Hind Mohammed al-Bolooki, 42, said her family locked her in her home in Dubai last October after they discovered she was seeking a divorce, according to CNN. In a video posted online before her arrest, al-Bolooki says her family feared the divorce would spoil their reputation, and so they tried to steal her passport.
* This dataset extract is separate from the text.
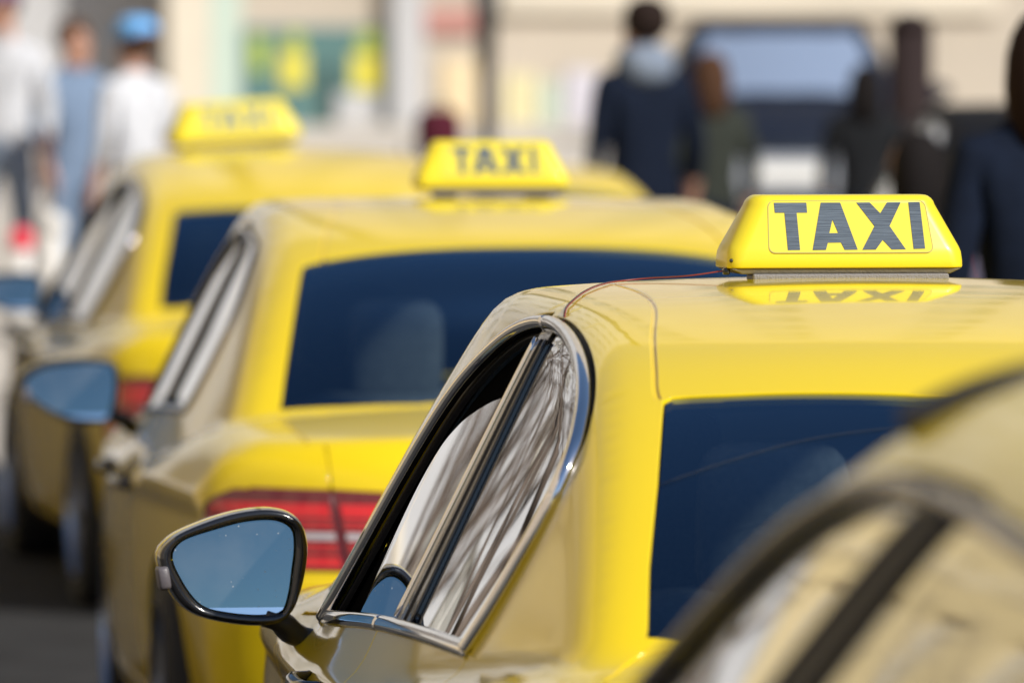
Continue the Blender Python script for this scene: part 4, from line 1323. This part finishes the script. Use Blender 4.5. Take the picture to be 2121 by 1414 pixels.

But she managed to escape after asking to use the bathroom and joined her friend Nenad Dimitrov in North Macedonia.

In a statement, Macedonia’s interior ministry said al-Bolooki’s asylum request was denied on Feb. 4 because there “was no evidence of persecution.” It added that there is “no reason to believe that, should she return [to Dubai], she would be faced with a real risk of serious injury.”

But al-Bolooki disagrees.

“They will make my life hell,” she says in her video. “And that’s all because I asked only for a divorce.”

Al-Bolooki has been granted a 15-day grace period to leave North Macedonia, but has been kept in detention since Dec. 7. With no sign of an impending release, her friends fear she will be deported directly from prison after the allotted time runs out, according to CNN.

Dimitrov, who been running al-Bolooki’s Twitter account, is advocating for her release and for a third country to consider her need for asylum.

Radha Stirling, founder of U.K. advocacy group Detained in Dubai, said if al-Bolooki went back to the UAE, she would “likely be severely punished for her escape.”

“The patriarchal system, and informal male guardianship rules she is fleeing are just as pronounced in the UAE as they are in Saudi Arabia,” Stirling said.

Al-Bolooki’s case comes just a month after Saudi runaway Rahaf Alqunun used social media to broadcast her pleas for help and lobby for refugee status, which she eventually received and was resettled in Canada.

Last year, Dubai princess Sheikha Latifa bint Mohammed al-Maktoum made headlines after reportedly trying to escape mistreatment, oppression and even imprisonment by her family. In her own video, secretly recorded before her foiled flight, Sheikha Latifa had said, “If you are watching this … either I’m dead, or I’m in a very, very, very bad situation.”